Ireland's Eye off Howth is a steep little island with notions of itself. It is a much more accessible miniature than its often-compared big sister, the sometimes mythic-seeming St Kilda far out in the Atlantic to the west of Scotland. But like St Kilda it has spectacular cliffs, gannet-covered stack rocks, and seabirds a-plenty in many breeds doing well for themselves in fish-filled seal-cruised waters.
As for anchorages, it has its own "Village Bay" in Carrigeen Bay with a fine beach. But as that faces sou'west, you have an alternative anchorage on the north side of the northwest point, close inside of a reef below the Martello Tower, while on the east coast there's the narrow rocky creek of Kirwan's Hole, helpfully-named to assist everyone in remembering a grisly 19th Century murder.
The summer anchorage in Carrigeen Bay, Ireland's Eye, with the 30ft cruiser Turtle and the Squib Class Huppatee enjoying the sun. Photo: W M Nixon
Not least of Ireland's Eye's fascinations is its name. Initially it was Inishnessan, named for the local Holy Woman St Nessan, who retreated to the ultra-miniature monastery on the island – its basic stones still stand - and there began the work of creating the local version of the Book of Kells, which on completion became The Garland of Howth, and is now in Trinity College Dublin.
But despite having sons which made the island Inishmacnessan, the family line - or at least their interest in the place - faded away such that by the time the Vikings arrived, another woman warrior was in place on the island well before Granuaille set the pace for women sea-warriors. Her name was Eria, and the Vikings gave the island a new name, Eria's Oy.
Ireland's Eye beyond Howth Harbour, and Lambay beyond again
Then thanks to a short-sighted or corrective map-maker, that became Erin's Oy, which with Anglicisation became Ireland's Oy, and then to make the job complete it became Ireland's Eye, gloriously meaningless but uniquely distinctive, and just the job for a very fine brand of Fingal-made Irish knitwear.
CRUISING CLUB OF AMERICA'S ANNUAL
It's not a name you forget, but you'd think that in recalling it, any lonesome exile would at least apply it to an island. And they do, but it's a very different sort of island. The latest edition of the Cruising Club of America's annual journal Voyages is the usual awe-inspiring professional-standard production, with narratives of cruises large and small in craft of all shapes and sizes. And in one of the logs Bill Barton of the CCA Boston Station tells of taking his Sabre 362, sloop Tazzarin to "Newfoundland, Labrador and the Inuit Lands", which finds him over-nighting at the island of Ireland's Eye.

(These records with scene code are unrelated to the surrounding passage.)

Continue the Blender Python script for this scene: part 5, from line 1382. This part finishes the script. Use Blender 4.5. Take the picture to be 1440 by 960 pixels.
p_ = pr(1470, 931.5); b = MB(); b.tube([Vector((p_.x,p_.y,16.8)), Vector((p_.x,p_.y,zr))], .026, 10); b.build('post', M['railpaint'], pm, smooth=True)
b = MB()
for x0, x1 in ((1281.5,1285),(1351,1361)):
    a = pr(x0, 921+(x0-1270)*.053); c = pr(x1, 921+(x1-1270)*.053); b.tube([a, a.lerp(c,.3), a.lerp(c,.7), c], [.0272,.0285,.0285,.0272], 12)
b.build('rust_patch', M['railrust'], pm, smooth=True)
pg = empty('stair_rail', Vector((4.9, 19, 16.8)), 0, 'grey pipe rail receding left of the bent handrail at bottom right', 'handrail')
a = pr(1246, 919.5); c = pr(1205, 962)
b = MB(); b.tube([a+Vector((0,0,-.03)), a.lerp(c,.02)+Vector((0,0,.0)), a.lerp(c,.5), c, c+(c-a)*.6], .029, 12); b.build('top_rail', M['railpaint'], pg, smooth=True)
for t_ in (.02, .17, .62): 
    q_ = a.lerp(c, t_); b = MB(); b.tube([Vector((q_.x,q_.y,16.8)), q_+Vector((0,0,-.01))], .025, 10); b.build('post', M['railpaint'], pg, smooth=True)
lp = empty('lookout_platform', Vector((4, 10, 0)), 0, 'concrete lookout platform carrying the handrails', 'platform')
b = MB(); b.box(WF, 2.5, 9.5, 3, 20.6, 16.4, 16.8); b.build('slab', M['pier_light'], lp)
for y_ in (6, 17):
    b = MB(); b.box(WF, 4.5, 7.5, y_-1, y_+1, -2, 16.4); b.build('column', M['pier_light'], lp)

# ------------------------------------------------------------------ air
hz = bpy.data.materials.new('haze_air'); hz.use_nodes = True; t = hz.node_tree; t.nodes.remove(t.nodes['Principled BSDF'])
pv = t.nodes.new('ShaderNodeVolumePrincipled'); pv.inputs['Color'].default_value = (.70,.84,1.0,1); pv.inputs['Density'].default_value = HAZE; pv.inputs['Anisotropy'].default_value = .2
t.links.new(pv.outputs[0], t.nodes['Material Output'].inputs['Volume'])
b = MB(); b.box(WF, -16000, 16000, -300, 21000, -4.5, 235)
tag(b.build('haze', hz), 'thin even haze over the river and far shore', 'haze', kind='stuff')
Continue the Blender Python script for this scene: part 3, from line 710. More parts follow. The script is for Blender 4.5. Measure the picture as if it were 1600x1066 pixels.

Bill Barton's Sabre 362 Tazzarin is the only boat in the ghost port of Traytown on the Canadian Ireland's Eye. The exit from this super-shelteredd anchorage is top right. Photo: Bill Barton
In the islands around Newfoundland, a previous visit had found him a favourite harbour in Traytown, and it's on the other Ireland's Eye. But unlike the Irish Ireland's Eye, the Canadian one is well indented with natural all weather anchorages, and Traytown takes a bit of finding. It's better hidden than Golam Harbour in Connemara, but like Golam, once you're in, you're snug.
GHOST PORT OF IRELAND'S EYE
Yet on the Canadian Ireland's Eye, the complete shelter becomes almost claustrophobic as you realise that Traytown is a ghost port. Once upon a time, it supported a small but thriving population, based on the cod fisheries. But as cod numbers declined and life-style expectations rose for all Canadians, central Government reckoned the cost of keeping isolated communities – particularly those on remote islands – up to the standard expected was increasingly expensive, and in 1949 they set up a scheme to re-settle little island communities nearer to more accessible larger populations.
The ancient Howth 17s racing towards the even more ancient north cliffs of Ireland's Eye. Photo: Annraoi Blaney
Naturally the elders of Traytown resisted. But with a new generation of raised consumer expectations coming along with the advent of television and other evidence of the affluent life, in 1965 they elected to make the move. Yet some were so determined to bring the island community aspect of Traytown with them that they towed the timber shacks that had been home for generations astern on their trap skiffs, planning for their re-location with a strong feeling of home in a nearby settlement.
MOVING THE BLASKET ISLANDERS
It makes for an interesting comparison with the evacuation of the Blasket Islanders in 1953-54. Some of them re-settled in the Dingle area, with a few in Dunquin where they see their ancestral home every day if visibility is reasonable in Blasket Sound. But it seems that some reckoned if you were going to change, the change should be complete. Thus the word is that the largest group of former Blasket Islanders is to be found in Hartford, Connecticut, the insurance industry capital of New England. Make of that what you will.